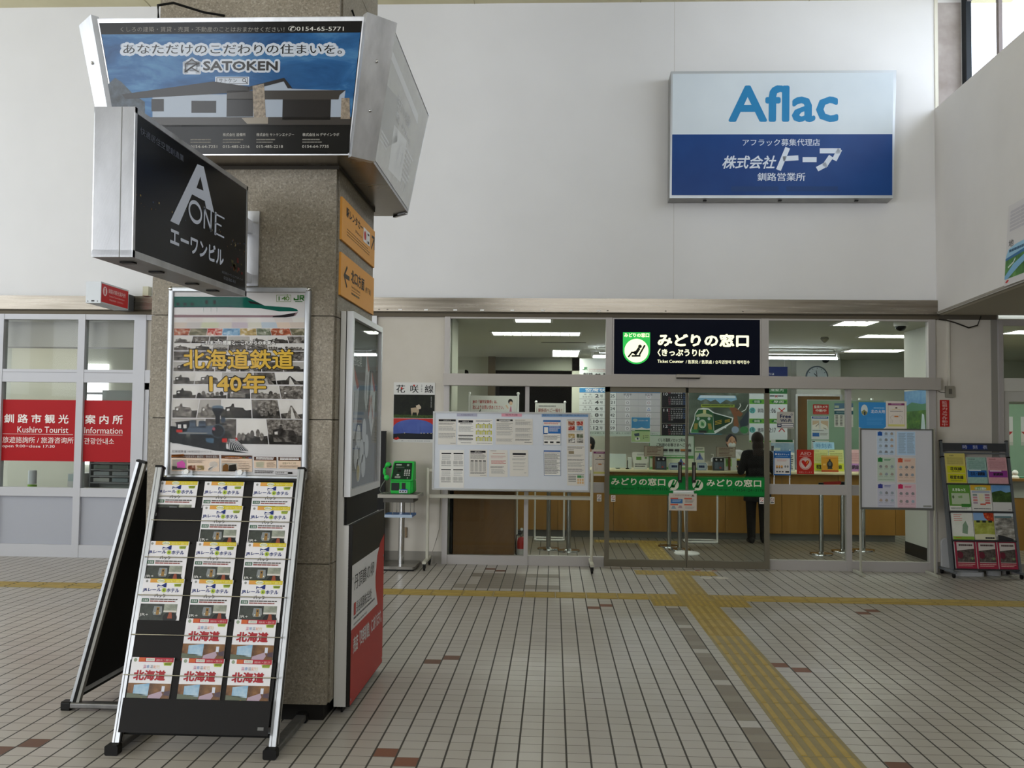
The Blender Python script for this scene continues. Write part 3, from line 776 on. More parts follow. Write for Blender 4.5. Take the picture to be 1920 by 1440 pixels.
        FADE = NZ('faded_advert', [(0.3, 'B7B7B4'), (0.55, 'C0C0BD'), (0.75, 'CACAC8')], 3.5, 0.16, 4, spec=0.7)
        s.rect(0, 0, 1, 1, LALU, -4); s.rect(.012, .02, .988, .97, FADE, 1)
        FD = K('A9AAA8', 0.16, 0, .7); FL = K('D6D8DA', 0.16, 0, .7); FW = K('DADCDD', 0.16, 0, .7)
        s.poly([(.0, .14), (.75, .17), (.78, .24), (.0, .2)], FL, 2)
        s.poly([(.05, .40), (.30, .34), (.42, .62), (.20, .80), (.05, .7)], FD, 2); s.poly([(.30, .55), (.62, .50), (.66, .86), (.34, .9)], FW, 2)
        s.text(.28, .30, .62, .40, '住まいの相談', FL, 3, .02); s.text(.30, .43, .70, .50, '新築・リフォーム', FL, 3, .02)
        for x in (.48, .58, .68, .78): s.rect(x, .58, x + .012, .9, FL, 3)
        s.lines(.08, .72, .26, .82, 3, FL, 3)
        s.lines(.45, .55, .85, .84, 7, FW, 3)
    m.build('advert_panel', lb)
    if k == 1: pass
    c = MB()
    q0, q1 = P(f1, -h1, LB1), P(h1, -f1, LB1); r0, r1 = P(f0, -h0, LB0), P(h0, -f0, LB0)
    # folded aluminium corner strip: a flat face with two returned lips
    def off(p, d, z=0): return (LBX + (p[0] - LBX) * (1 + d), LBY + (p[1] - LBY) * (1 + d), p[2] + z)
    e_ = .028 if k in (0, 3) else .001
    c.add([off(q0, e_, .012), off(q1, e_, .012), off(r1, e_, -.012), off(r0, e_, -.012), off(q0, -.01 if e_ > .01 else -.02, .012), off(q1, -.01 if e_ > .01 else -.02, .012), off(r1, -.01 if e_ > .01 else -.02, -.012), off(r0, -.01 if e_ > .01 else -.02, -.012)],
          [(0, 1, 2, 3), (4, 0, 3, 7), (1, 5, 6, 2), (4, 5, 1, 0), (3, 2, 6, 7)], LALU)
    mid = lambda t: tuple((V(off(q0, e_ + .0015)) * (1 - t) + V(off(r0, e_ + .0015)) * t + V(off(q1, e_ + .0015)) * (1 - t) + V(off(r1, e_ + .0015)) * t) / 2)
    for t in (.3, .66): c.ball(mid(t), .009, .009, .009, CHROME, 8, 5)
    c.build('corner_strip', lb)
m = MB()
for k in range(4):
    P = lambda x, y, z: rot4(k, x, y, z)
    m.add([P(-f0, -h0, LB0), P(f0, -h0, LB0), P(.53, -.53, LB0 - .0), P(-.53, -.53, LB0)], [(0, 1, 2, 3)], STEEL)
    m.add([P(f0, -h0, LB0), P(h0, -f0, LB0), P(.53, -.53, LB0)], [(0, 1, 2)], STEEL)
    m.add([P(-.53, -.53, LB0), P(.53, -.53, LB0), P(.53, -.53, LB0 - .02), P(-.53, -.53, LB0 - .02)], [(3, 2, 1, 0)], K('3B362F'))
    m.add([P(-f1, -h1, LB1 - .002), P(f1, -h1, LB1 - .002), P(.53, -.53, LB1 - .002), P(-.53, -.53, LB1 - .002)], [(0, 1, 2, 3)], LALU)
m.build('soffit', lb)
m = MB()
m.tube([(-2.14, 4.83, 3.80), (-2.15, 4.84, 3.88), (-2.1, 4.92, 3.93), (-1.98, 5.05, 3.935), (-1.9, 5.15, 3.96)], .007, BLACK, 8)
m.build('power_cable', lb); m = MB()
m.tube([(-1.03, 5.5, 3.80), (-1.06, 5.45, 3.86), (-1.17, 5.42, 3.95), (-1.22, 5.40, 4.1)], .006, BLACK, 8)
m.build('power_cable', lb)

# ---------------- blade sign on the front of the pillar
bl = thing('blade_sign', 'black lightbox sign with a big white A projecting from the pillar', 'sign', (-1.73, 5.15, 2.3))
TLT = math.radians(1.35)
m = MB(); m.X = Matrix.Translation((-1.73, 4.9, 2.6)) @ Matrix.Rotation(TLT, 4, 'X') @ Matrix.Translation((1.73, -4.9, -2.6))
x0, x1, y0, y1, z0, z1 = -1.815, -1.65, 3.545, 4.9, 2.313, 2.905
SIDE = NZ('sign_side', [(0.3, 'C8C9CA'), (0.7, 'D2D3D4')], 6, 0.42, 3, (8, 1, .2), metal=.12)
m.box(x0 + .004, y0, z0, x1 - .004, y1, z1, SIDE)
m.box(x0 + .11, y0 - .0015, z0, x0 + .113, y0, z1, K('8E8E8C'))
for z, h in ((z0, .028), (z1 - .022, .022)): m.box(x0, y0, z, x1, y1, z + h, LALU)
for y in (y0, y1 - .02): m.box(x0, y, z0, x1, y + .02, z1, LALU)
for y in (3.68, 3.95, 4.35, 4.62): m.rbox(-1.76, y - .02, z0 - .006, -1.70, y + .02, z0, BLACK, .008)
m.build('housing', bl)
m = MB(); m.X = Matrix.Translation((-1.73, 4.9, 2.6)) @ Matrix.Rotation(TLT, 4, 'X') @ Matrix.Translation((1.73, -4.9, -2.6))
NIGHT = NZ('sign_night', [(0.4, '0E1014'), (0.62, '13161B'), (0.78, '1C2026')], 4, 0.2, 4, spec=0.12)
s = Sheet(m, (x1 - .002, y0 + .018, z1 - .024), (0, 1, 0), Z1, y1 - y0 - .036, z1 - z0 - .05)
s.rect(0, 0, 1, 1, NIGHT)
LT = K('C6CCDC', 0.3)
s.poly([(.473, .069), (.532, .054), (.640, .40), (.561, .40), (.548, .345), (.43, .35), (.322, .66), (.253, .66)], LT, 3)
s.poly([(.501, .158), (.468, .275), (.533, .262)], NIGHT, 4)
s.ring(.462, .485, .062, .098, .013, LT, 4); s.ell(.462, .485, .049, .078, NIGHT, 3)
s.stroke([(.545, .575), (.545, .41), (.61, .57), (.61, .40)], .012, LT, 4)
s.stroke([(.655, .40), (.655, .58)], .016, LT, 4); s.stroke([(.655, .405), (.745, .402)], .006, LT, 4); s.stroke([(.655, .485), (.715, .485)], .006, LT, 4); s.stroke([(.655, .577), (.745, .577)], .006, LT, 4)
s.text(.253, .69, .745, .845, 'エーワンビル', LT, 4, .035)
s.text(.022, .075, .352, .128, '快適居住空間創造業', K('5C6270'), 4)
s.text(.73, .885, .965, .91, '株式会社エーワンコンサルティング', K('6C7078'), 4); s.text(.75, .93, .88, .96, '0120-365-961', K('6C7078'), 4)
R = random.Random(5)
for i in range(46):
    a = R.random(); b = .5 + .12 * R.random() + .05 * math.sin(a * 9)
    if .24 < a < .78 and i % 3: continue
    w = .003 + .006 * R.random(); s.rect(a, b, a + w, b + w * 1.6, K(R.choice(('7A6A3A', '4C5A72', '6A4B2A', '3B4A63', '8A7B55'))), 2)
for i in range(16):
    a = .80 + .15 * R.random(); b = .70 + .13 * R.random(); w = .008 + .02 * R.random()
    s.rect(a, b, a + w, b + w * 1.3, K(R.choice(('4E4A1C', '5A1E1A', '3C3A20', '4A2A18'))), 2)
m.build('sign_face', bl)
m = MB(); m.box(-1.80, 4.9, 2.42, -1.70, 5.15, 2.47, LALU); m.box(-1.80, 4.9, 2.70, -1.70, 5.15, 2.77, LALU); m.box(-1.80, 5.135, 2.405, -1.664, 5.15, 2.83, LALU)
m.box(-1.80, 4.91, 2.41, -1.69, 4.95, 2.80, LALU)
m.build('bracket', bl)

# ---------------- framed anniversary poster on the pillar front
pf = thing('framed_poster', 'large framed railway poster with gold lettering on the pillar front', 'poster', (-1.762, 5.148, 1.317))
m = MB(); fx0, fx1, fz0, fz1 = -2.165, -1.36, 1.317, 2.397; yb, yf = 5.148, 5.122
SNAP = NZ('snap_frame', [(0.3, 'A0A2A4'), (0.7, 'B2B3B5')], 12, 0.38, 3, (1, 1, .1), metal=.6)
for a, b, c, d in ((fx0, fz0 + .018, fx0 + .03, fz1 - .018), (fx1 - .03, fz0 + .018, fx1, fz1 - .018)): m.rbox(a, yf - .008, b, c, yb, d, SNAP, .007, 'z')
for a, b, c, d in ((fx0 + .018, fz0, fx1 - .018, fz0 + .03), (fx0 + .018, fz1 - .03, fx1 - .018, fz1)): m.rbox(a, yf - .008, b, c, yb, d, SNAP, .007, 'x')
m.box(fx0 + .02, yb - .004, fz0 + .02, fx1 - .02, yb, fz1 - .02, K('6E6E6C'))
for x in (fx0 + .012, fx1 - .012):
    for z in (fz0 + .012, fz1 - .012): m.ball((x, yf, z), .014, .014, .014, CHROME, 12, 8)
m.build('frame', pf)
m = MB()
Y = yf + .004
PP = K('CCC9C9', .7, 0, .05)
tl, tr, br, blc = (fx0 + .03, Y, fz1 - .03), (fx1 - .03, Y, fz1 - .03), (fx1 - .03, Y, fz0 + .03), (fx0 + .03, Y, fz0 + .03)
s = Quad(m, tl, tr, br, blc, ((155, 70), (1812, 85), (1745, 2500), (75, 2500)))
u = Quad(m, tl, tr, br, blc); u.rect(0, 0, 1, 1, PP)
TEAL = K('17584B', .7, 0, .05); DK = K('2A2527', .7, 0, .05); SW = K('CFCBCB', .7, 0, .05); MAU = K('8A7074', .7, 0, .05)
s.poly([(153, 130), (1080, 140), (1300, 255), (1620, 278), (1700, 300), (1722, 330), (1480, 330), (1250, 290), (700, 272), (152, 270)], TEAL, 2)
s.poly([(152, 270), (700, 272), (1250, 290), (1480, 330), (1722, 330), (1690, 372), (1560, 408), (150, 408)], SW, 2)
s.poly([(150, 372), (1500, 382), (1720, 340), (1680, 390), (1560, 410), (150, 410)], MAU, 3); s.poly([(1400, 395), (1690, 350), (1660, 395), (1560, 410), (1400, 410)], DK, 4)
s.rect(150, 268, 900, 276, K('3A2D45', .7, 0, .05), 3); s.poly([(1085, 188), (1180, 205), (1285, 248), (1120, 225)], DK, 4)
for x in (178, 268, 360): s.rect(x, 215, x + 42, 250, DK, 4)
for x in (548, 650): s.rect(x, 180, x + 34, 232, DK, 4)
for x in (525, 620, 695): s.rect(x, 170, x + 4, 330, K('5F7F78', .7, 0, .05), 4)
s.frame(1448, 112, 1632, 205, 5, K('6E8A4E', .7, 0, .05), 3); s.text(1475, 132, 1570, 188, '14', K('44702E', .7, 0, .05), 4, .02); s.ring(1588, 160, 24, 28, 12, K('6E8A4E', .7, 0, .05), 4); s.stroke([(1585, 130), (1587, 105)], 8, K('6E8A4E', .7, 0, .05), 4)
GR = K('2E6B2C', .7, 0, .05); s.stroke([(1720, 122), (1720, 176), (1672, 176), (1672, 158)], 17, GR, 4); s.stroke([(1745, 180), (1745, 126), (1788, 126), (1788, 154), (1748, 154)], 15, GR, 4); s.stroke([(1758, 156), (1790, 184)], 15, GR, 4)
s.lines(1682, 196, 1775, 208, 1, GR, 4, .9)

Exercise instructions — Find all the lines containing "from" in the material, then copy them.

Result for this task —
The Blender Python script for this scene continues. Write part 3, from line 776 on. More parts follow. Write for Blender 4.5. Take the picture to be 1920 by 1440 pixels.
bl = thing('blade_sign', 'black lightbox sign with a big white A projecting from the pillar', 'sign', (-1.73, 5.15, 2.3))